The World Bank is also helping Iraq reduce severe air pollution arising from the gas flares of nearby oil fields.
Located at Iraq’s marshy southern tip where the Euphrates and Tigris rivers merge near the Gulf, Basra was for centuries a melting pot of Arabs, Persians, Turks, Indians and Greeks who all left their cultural imprint.
Much of Iraq suffered destruction in the string of wars since the 1980s. But Basra was especially hard hit as a city on the front line of the war with Iran, only a few dozen km (miles) across the Shatt Al Arab delta to the east.
More devastation occurred in the course of two uprisings by southern Iraq’s majority Shi’ite Muslims against the Sunni Saddam that were brutally crushed.

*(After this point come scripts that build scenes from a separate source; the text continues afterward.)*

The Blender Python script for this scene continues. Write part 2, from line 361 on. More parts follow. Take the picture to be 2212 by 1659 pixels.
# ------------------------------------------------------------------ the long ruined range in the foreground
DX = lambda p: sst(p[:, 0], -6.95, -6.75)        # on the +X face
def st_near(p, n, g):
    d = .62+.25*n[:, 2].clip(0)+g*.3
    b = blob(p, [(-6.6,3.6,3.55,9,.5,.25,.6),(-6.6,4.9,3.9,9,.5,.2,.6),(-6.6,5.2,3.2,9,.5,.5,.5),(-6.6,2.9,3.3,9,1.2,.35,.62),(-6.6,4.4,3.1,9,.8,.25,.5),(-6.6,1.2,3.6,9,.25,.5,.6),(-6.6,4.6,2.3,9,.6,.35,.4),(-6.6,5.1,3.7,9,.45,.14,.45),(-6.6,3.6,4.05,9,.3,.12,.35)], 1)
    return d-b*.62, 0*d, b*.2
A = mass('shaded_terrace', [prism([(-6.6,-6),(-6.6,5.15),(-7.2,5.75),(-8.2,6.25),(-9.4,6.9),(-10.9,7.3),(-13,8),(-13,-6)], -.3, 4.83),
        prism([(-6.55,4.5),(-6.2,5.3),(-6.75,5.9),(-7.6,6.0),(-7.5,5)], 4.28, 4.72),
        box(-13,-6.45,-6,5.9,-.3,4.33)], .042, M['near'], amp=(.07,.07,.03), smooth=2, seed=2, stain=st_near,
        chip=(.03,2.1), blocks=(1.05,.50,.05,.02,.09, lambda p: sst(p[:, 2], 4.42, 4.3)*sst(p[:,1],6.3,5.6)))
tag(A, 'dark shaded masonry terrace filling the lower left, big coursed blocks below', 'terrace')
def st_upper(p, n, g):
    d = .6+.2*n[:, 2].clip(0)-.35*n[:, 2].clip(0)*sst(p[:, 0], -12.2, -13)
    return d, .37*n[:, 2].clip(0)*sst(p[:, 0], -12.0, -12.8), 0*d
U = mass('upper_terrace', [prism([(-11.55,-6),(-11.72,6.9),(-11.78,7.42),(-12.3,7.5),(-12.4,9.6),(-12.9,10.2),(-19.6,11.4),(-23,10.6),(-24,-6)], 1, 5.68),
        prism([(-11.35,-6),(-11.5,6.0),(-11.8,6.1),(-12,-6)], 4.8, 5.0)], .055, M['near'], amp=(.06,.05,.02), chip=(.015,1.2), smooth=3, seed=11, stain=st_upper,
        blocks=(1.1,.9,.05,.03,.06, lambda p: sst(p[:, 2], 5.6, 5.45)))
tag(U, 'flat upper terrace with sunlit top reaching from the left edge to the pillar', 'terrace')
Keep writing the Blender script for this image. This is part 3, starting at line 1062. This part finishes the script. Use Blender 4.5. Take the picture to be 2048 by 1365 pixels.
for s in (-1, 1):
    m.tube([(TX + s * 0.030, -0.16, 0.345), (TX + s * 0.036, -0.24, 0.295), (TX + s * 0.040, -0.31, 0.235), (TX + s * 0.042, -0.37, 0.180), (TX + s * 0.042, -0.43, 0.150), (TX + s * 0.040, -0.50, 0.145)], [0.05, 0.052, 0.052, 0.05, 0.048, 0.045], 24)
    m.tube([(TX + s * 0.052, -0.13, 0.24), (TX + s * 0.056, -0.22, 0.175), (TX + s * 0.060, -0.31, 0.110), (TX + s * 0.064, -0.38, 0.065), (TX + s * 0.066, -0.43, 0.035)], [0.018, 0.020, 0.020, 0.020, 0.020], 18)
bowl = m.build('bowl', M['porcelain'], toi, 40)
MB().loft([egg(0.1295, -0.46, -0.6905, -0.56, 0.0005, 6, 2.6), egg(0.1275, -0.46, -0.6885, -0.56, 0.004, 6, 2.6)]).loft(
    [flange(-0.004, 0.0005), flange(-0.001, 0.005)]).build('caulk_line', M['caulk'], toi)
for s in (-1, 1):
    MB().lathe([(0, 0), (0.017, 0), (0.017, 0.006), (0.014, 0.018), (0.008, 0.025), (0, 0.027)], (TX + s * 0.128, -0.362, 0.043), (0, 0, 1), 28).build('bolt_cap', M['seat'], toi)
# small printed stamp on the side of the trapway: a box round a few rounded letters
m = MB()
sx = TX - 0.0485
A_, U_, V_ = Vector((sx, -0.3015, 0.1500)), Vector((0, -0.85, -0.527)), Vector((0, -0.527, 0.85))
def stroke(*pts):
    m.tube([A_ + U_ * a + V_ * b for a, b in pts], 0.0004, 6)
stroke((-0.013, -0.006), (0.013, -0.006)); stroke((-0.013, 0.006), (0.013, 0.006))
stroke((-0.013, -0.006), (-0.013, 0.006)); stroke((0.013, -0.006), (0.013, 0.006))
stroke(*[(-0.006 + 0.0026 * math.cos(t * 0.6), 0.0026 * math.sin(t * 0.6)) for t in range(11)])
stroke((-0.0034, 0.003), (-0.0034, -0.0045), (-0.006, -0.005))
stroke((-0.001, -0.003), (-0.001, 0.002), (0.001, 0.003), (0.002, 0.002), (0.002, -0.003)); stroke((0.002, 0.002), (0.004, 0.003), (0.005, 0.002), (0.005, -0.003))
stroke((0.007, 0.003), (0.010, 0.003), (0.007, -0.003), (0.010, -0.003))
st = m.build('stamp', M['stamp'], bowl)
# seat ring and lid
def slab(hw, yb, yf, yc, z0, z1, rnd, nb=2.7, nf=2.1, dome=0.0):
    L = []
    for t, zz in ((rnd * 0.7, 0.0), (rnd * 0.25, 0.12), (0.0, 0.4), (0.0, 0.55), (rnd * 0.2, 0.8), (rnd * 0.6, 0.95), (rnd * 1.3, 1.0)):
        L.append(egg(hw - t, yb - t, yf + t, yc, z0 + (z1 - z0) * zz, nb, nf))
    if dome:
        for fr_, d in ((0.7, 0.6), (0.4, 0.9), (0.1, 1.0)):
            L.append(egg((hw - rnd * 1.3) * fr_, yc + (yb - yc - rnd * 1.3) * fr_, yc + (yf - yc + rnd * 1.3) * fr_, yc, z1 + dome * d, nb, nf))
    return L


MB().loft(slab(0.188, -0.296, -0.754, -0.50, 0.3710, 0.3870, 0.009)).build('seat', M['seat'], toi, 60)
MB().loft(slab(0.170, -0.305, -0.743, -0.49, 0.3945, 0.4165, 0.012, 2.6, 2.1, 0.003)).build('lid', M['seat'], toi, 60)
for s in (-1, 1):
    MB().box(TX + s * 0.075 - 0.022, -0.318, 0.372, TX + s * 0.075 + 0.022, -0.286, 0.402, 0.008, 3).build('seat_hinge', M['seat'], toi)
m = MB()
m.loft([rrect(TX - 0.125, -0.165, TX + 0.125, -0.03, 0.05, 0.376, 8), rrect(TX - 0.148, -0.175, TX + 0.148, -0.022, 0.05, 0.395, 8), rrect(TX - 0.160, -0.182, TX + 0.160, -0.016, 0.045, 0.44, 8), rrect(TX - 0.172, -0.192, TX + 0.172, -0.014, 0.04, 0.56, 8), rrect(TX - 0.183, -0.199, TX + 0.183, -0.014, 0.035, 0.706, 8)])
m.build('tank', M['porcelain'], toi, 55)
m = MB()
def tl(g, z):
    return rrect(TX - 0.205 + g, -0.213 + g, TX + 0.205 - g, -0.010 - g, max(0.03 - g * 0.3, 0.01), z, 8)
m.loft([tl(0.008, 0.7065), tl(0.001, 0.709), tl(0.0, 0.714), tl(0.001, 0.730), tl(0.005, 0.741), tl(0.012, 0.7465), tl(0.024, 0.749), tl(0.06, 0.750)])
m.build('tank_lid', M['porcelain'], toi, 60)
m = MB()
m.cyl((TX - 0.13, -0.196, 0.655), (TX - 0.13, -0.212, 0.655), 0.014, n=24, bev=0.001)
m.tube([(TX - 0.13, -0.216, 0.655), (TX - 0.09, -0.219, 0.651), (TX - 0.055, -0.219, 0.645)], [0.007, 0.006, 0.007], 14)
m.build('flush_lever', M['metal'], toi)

More recently, a drought has almost dried up canals while Basra is also often engulfed in smog blamed on oil production.
Tired of the state failing to restore historic buildings, local artists are trying to revive a once-vibrant cultural life.
At a refurbished Ottoman palace, art exhibitions and concerts are held as painters, poets and musicians have come back after many years of keeping a low profile to avoid Saddam’s agents or, after his overthrow, militants.
“We now have an event almost every day. Security has improved,” said Abdelhak al-Mothafer, head of the state cultural centre in the palace.
But with few inclined to make their way through broken, garbage-strewn streets to the palace, painter Sabri Al Malek sat alone there one recent day waiting for buyers to show up.
“I have sold only three of 21 paintings,” he said. “We don’t have any tourists anymore like in the 1970s when Basra had its heyday.”